プレスティ=ラゴヤをはじめ、アルヴァロ・ピエッリ、ロベルト・アウセル、エドゥアルド・フェルナンデスら現代屈指の名手たちが彼の楽器を愛用しています。


[楽器情報〕
ダニエル・フレドリッシュ製作の「Flamenca」松・シープレスモデル。1969年製(No.240)の 非常に珍しいフラメンコモデルの入荷です。1960年代当時の彼の最上位機種であった「Concert」と同じく、ラベルにシリアル番号が記載されていることからもこれがハイスペックのモデルであることが伺えます。クラシックモデルで採用されている、彼自身が考案した複雑で美しい力木配置とは異なり、トーレスを規範としたオーソドックスな構造を採用。サウンドホール上下のハーモニックバー、その間をホールの高音側と低音側に1本ずつの短い力木が横板のカーブ沿うように設置、そして左右対称7本の扇状力木とその先端をボトム部で受けとめるように設置された2本のクロージングバーという配置。レゾナンスはGに設定されています。

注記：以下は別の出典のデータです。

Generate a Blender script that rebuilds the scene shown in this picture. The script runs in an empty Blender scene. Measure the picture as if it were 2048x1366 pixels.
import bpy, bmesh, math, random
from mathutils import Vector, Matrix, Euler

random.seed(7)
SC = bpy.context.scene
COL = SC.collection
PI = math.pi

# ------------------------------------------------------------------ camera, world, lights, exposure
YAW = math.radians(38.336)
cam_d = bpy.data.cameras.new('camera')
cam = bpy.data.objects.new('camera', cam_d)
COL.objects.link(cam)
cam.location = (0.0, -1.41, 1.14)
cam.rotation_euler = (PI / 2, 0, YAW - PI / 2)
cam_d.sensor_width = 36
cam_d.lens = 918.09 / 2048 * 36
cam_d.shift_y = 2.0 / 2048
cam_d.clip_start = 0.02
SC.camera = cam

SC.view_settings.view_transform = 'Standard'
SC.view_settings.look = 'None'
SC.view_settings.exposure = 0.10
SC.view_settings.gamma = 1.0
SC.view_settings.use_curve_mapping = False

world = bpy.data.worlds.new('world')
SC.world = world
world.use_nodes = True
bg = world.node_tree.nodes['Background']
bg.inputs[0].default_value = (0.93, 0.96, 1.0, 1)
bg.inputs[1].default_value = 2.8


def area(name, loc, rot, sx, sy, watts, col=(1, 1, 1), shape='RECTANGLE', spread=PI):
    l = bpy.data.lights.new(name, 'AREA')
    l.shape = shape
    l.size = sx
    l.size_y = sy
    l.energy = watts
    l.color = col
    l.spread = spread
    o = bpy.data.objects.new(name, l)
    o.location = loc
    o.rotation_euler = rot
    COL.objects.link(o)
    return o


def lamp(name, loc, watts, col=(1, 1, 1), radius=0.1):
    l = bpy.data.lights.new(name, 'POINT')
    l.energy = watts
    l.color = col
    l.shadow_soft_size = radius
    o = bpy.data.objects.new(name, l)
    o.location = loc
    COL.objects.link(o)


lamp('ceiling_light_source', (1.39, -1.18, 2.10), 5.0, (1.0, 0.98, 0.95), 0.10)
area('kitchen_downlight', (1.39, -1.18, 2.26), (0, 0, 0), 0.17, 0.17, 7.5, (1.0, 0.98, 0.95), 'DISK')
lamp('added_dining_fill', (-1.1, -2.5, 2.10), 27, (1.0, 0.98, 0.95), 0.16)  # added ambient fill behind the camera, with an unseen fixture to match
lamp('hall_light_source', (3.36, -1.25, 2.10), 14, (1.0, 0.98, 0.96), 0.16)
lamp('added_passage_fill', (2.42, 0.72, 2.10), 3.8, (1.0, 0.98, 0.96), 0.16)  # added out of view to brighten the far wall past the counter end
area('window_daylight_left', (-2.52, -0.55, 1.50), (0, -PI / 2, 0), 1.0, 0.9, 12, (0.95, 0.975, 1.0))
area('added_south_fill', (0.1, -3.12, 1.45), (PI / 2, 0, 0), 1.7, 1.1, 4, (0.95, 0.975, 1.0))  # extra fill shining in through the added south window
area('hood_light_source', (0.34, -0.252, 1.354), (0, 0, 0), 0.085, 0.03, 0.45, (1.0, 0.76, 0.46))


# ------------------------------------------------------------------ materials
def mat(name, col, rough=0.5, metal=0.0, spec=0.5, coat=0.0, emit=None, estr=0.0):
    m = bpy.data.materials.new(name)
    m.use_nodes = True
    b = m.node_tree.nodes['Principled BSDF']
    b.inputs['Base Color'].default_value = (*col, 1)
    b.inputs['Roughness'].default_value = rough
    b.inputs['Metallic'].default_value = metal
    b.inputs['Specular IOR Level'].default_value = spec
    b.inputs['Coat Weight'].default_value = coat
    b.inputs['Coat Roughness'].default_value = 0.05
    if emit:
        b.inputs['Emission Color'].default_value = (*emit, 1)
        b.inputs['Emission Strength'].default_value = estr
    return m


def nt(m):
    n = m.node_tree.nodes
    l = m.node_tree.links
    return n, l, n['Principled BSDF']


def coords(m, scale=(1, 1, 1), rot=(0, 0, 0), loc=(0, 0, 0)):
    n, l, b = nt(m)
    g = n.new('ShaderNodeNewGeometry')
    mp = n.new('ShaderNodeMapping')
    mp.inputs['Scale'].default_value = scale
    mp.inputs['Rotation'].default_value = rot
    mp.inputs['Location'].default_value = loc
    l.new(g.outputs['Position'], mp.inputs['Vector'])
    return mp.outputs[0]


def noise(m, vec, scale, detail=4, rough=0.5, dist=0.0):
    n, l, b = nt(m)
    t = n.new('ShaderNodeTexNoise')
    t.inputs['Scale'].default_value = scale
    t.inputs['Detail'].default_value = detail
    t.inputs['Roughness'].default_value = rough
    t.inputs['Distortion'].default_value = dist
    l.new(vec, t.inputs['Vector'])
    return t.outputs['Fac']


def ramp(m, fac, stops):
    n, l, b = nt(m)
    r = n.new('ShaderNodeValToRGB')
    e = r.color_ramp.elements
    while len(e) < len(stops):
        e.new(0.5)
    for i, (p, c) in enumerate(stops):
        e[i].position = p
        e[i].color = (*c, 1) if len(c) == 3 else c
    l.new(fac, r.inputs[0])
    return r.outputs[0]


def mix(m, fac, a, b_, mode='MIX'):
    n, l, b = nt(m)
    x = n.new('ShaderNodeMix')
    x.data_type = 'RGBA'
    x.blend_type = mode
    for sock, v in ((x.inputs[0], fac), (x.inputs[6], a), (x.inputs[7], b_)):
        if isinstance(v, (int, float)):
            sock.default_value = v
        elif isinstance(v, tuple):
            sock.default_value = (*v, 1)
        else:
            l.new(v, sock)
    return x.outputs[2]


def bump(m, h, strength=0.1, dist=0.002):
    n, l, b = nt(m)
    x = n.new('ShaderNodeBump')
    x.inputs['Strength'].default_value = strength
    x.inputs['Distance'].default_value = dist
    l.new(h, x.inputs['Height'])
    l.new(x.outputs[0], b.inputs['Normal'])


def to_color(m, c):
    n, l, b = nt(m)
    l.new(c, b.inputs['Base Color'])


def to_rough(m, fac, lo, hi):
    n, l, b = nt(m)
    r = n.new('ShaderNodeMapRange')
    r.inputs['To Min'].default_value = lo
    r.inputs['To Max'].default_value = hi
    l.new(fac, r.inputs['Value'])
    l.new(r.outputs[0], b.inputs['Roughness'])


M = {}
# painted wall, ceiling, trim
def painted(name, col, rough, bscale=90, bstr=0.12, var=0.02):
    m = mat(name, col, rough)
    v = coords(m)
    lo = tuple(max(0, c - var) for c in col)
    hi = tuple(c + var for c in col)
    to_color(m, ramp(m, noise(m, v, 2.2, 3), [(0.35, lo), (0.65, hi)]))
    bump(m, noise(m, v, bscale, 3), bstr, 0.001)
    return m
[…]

極めてフレドリッシュ的な独特な音響で、撥弦の際の反発感や粘り、そしてその音色はスペイン的な感触とは異なり、やはりフランス的と言いたくなるきわめて個性的な、ある暗さを含んだ魅力を備えています。しかしながらその反応の俊敏さ、各音の粒立ち、適度なサスティーン感などはフラメンコモデルとして不足なく、オーソドックスなフラメンコサウンドとは異なるニュアンスを求めている方にはぜひおすすめしたいモデル。

今回入荷時に、フレドリッシュが愛用していたパリの美術用品店 Laverdure で販売されているオリジナルセラックをOrfeo Magazine のAlberto Martinez 氏のご厚意で譲って頂き、傷みが目立っていた表面板を全面再塗装。オリジナルのシープレス製ゴルペ板もそのまま再接着し、美しく再生しています。表面板はその他指板脇の割れ補修履歴があります。横裏板はオリジナルのラッカー塗装ですが、年代考慮すると傷も少なく良好な状態。ネック、フレット等演奏性に関わる部分は全く問題ございません。ネックは薄めのDシェイプ仕様。糸巻きはフステロ製。

※1960~70年は彼のハイエンドモデルとなる「Concert」とよりリーズナブルな「Recital」「Arpege」、そして唯一のフラメンコモデルとなる「Flamenca」をカタログにラインナップしており、このうち「Concert」と「Flamenca」にはシリアルナンバーが付されていました。1970年以降は「Concert」モデルのみ製作となります。